1. A method for providing spectral speech descriptions to be used for synthesis of a speech utterance comprising the steps of receiving at least one spectral envelope input representation corresponding to the speech utterance, where the at least one spectral envelope input representation includes at least one of at least one formant and at least one spectral trough in the form of at least one of a local peak and a local valley in the spectral envelope input representation, extracting from the at least one spectral envelope input representation a rapidly varying input component, where the rapidly varying input component is generated, at least in part, by removing from the at least one spectral envelope input representation a slowly varying input component in the form of a non-constant coarse shape of the at least one spectral envelope input representation and by keeping the fine details of the at least one spectral envelope input representation, where the details contain at least one of a peak or a valley, creating a rapidly varying final component, where the rapidly varying final component is derived from the rapidly varying input component by manipulating at least one of at least one peak and at least one valley, combining the rapidly varying final component with one of the slowly varying input component and the spectral envelope input representation to form a spectral envelope final representation, and providing a spectral speech description output vector to be used for synthesis of a speech utterance, where at least a part of the spectral speech description output vector is derived from the spectral envelope final representation.
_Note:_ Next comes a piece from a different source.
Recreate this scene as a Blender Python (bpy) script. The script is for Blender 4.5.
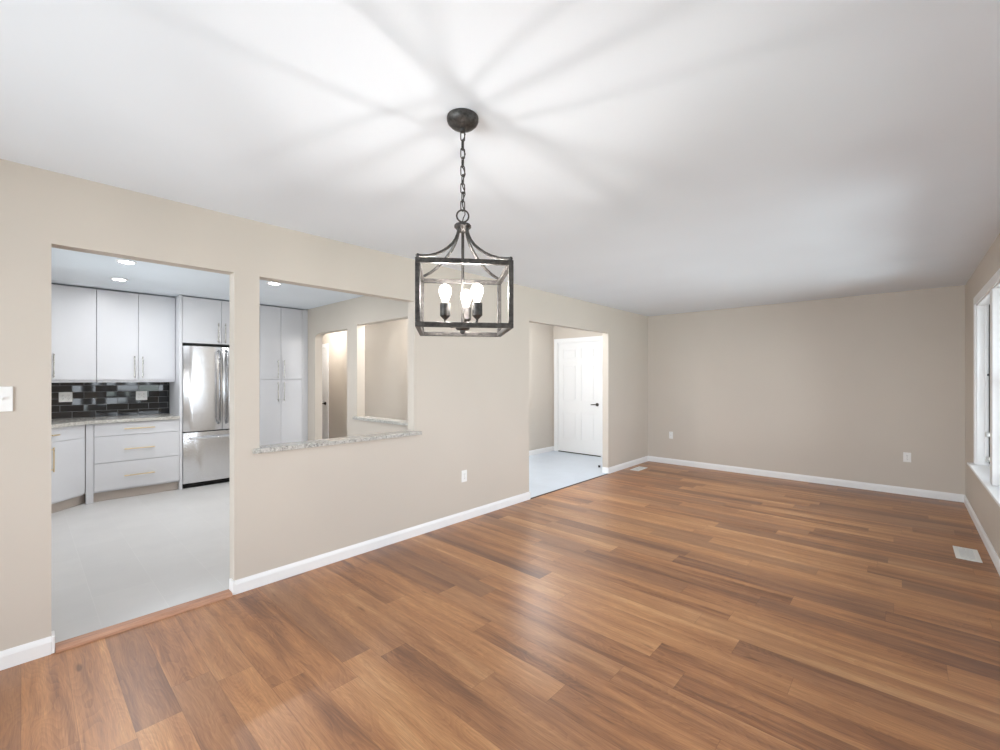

2. Method as claimed in claim 1 , where extracting a rapidly varying input component includes generating the slowly varying input component, at least in part, through smoothing of the spectral envelope input representation, where the smoothing attenuates the magnitude of at least one of the formant and the spectral trough and preserves a non-constant coarse shape of the spectral envelope input representation and deriving the rapidly varying input component by subtracting the slowly varying input component from the spectral envelope input representation.
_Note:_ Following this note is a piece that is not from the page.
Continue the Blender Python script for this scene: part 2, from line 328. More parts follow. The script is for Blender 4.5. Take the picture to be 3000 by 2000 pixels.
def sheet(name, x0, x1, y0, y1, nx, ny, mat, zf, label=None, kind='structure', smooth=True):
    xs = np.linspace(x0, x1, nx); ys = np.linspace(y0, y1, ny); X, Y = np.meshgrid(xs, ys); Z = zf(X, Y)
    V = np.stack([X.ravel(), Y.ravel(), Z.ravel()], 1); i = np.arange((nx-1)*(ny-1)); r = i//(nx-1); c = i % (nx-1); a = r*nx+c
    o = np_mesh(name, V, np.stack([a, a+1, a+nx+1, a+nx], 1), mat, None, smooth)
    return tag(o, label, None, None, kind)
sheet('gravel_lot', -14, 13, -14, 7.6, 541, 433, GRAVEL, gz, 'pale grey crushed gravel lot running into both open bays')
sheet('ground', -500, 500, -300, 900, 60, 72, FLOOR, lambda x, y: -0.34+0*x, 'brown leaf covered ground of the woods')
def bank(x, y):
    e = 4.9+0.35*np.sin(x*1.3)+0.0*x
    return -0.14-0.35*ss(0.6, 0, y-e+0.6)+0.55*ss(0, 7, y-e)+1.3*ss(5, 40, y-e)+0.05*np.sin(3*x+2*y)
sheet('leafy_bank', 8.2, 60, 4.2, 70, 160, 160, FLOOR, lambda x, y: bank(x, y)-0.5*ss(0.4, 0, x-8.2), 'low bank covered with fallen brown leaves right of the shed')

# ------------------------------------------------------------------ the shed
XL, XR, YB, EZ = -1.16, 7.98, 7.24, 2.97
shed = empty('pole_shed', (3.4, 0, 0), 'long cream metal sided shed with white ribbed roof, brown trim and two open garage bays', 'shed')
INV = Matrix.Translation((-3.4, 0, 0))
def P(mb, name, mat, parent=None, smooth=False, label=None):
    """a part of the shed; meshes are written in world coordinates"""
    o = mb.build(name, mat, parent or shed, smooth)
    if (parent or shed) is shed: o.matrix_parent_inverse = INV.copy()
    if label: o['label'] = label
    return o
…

3. Method as claimed in claim 2 , where the step of generating the slowly varying input component includes low-pass (LP) filtering the spectral envelope input representation.

4. Method as claimed in claim 2 , where the step of generating the slowly varying input component includes deriving the average of a first interpolation function E max (n) interpolating the maxima of the spectral envelope input representation and a second interpolation function E min (n) interpolating the minima of the spectral envelope input representation.
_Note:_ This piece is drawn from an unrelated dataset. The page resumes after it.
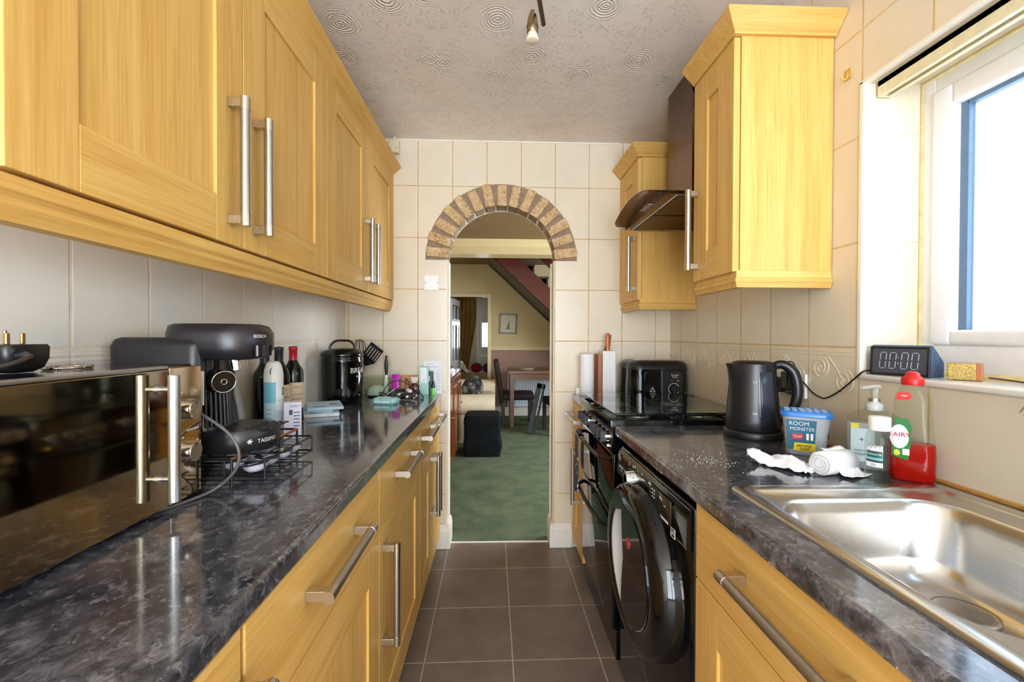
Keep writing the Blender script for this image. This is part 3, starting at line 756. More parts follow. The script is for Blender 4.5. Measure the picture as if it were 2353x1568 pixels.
seg_ += [(WYC + 0.055 * math.cos(t) * 1.0 - 0.0 + 0.0, DZ_ + z) for t, z in [(math.acos(max(-1, min(1, (z_ / 0.16)))) if False else 0.9 - 0.9 * abs(z_) / 0.158, z_) for z_ in [-0.150 + 0.30 * k / 20 for k in range(1, 20)]]]
m = MB(); m.prism(seg_, 'x', WX - 0.0665, WX - 0.060); m.build('cover_plate', BLKG, door)
m = MB(); m.ring_loft(rings_x([(0.134, WX - 0.010), (0.10, WX - 0.004), (0.001, WX - 0.002)], ry=RY), False, True); m.build('drum_opening', plain('dark_drum', (20, 18, 18), 0.3), door)
m = MB(); m.prism([(WYC + 0.03, DZ_ + 0.150), (WYC + 0.12, DZ_ + 0.120), (WYC + 0.165, DZ_ + 0.135), (WYC + 0.12, DZ_ + 0.185), (WYC + 0.05, DZ_ + 0.198)], 'x', WX - 0.071, WX - 0.062); m.build('door_grip', BLKG, door)
m = MB(); m.cyl((WX - 0.0680, WYC - 0.02, DZ_ + 0.07), (WX - 0.0662, WYC - 0.02, DZ_ + 0.07), 0.016, n=20); m.build('round_sticker', RED, door)

# ------------------------------------------------------------------ gas cooker
CY0, CY1, CX = 1.648, 2.243, 0.440
ck = thing('gas_cooker', 'black freestanding gas cooker with a glass lid and row of knobs', 'cooker', (0.99, CY0, 0.0))
m = MB(); m.box(CX + 0.03, 0.995, CY0, CY1, 0.05, 0.905, 0.003)
for y in (CY0 + 0.05, CY1 - 0.05):
    for x in (CX + 0.08, 0.93): m.cyl((x, y, 0), (x, y, 0.052), 0.018)
m.build('casing', BLKG, ck)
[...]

5. Method as claimed in claim 4 , where maxima and minima are found by determining extrema of the spectral envelope input representation and by classifying them as minima or maxima and where for interpolating the interpolation functions shape-preserving piecewise cubic Hermite interpolating polynomials are used as interpolation kernels and where both interpolation functions are almost identical in the neighborhood of at least one of the Nyquist frequency and the zero frequency and therefore the rapidly varying input component is small preferably zero at least one of Nyquist frequency and zero frequency.

6. Method as claimed in claim 1 , where the step of extracting from the at least one spectral envelope input representation a rapidly varying input component includes generating the rapidly varying input component at least in part by filtering the spectral envelope input representation with a high pass (HP) filter.

7. Method as claimed in claim 1 , where the step of creating a rapidly varying final component includes modifying the rapidly varying input component with a transformation that attenuates the excursion of at least one of a first local minimum and a first local maximum of the rapidly varying input component and preserves the excursion of at least one of a second local maximum and a second local minimum of the rapidly varying component.

8. Method as claimed in claim 7 , where the transformation performs at least one of sharpening the peaks and deepening the valleys in the spectral envelope input representation, preferably by multiplying the rapidly varying input component with a positive function that varies as a function of the frequency.

9. An article, comprising a non-transitory computer-readable medium having stored instructions that enable a machine to perform the steps of any of the claims 1 to 8 .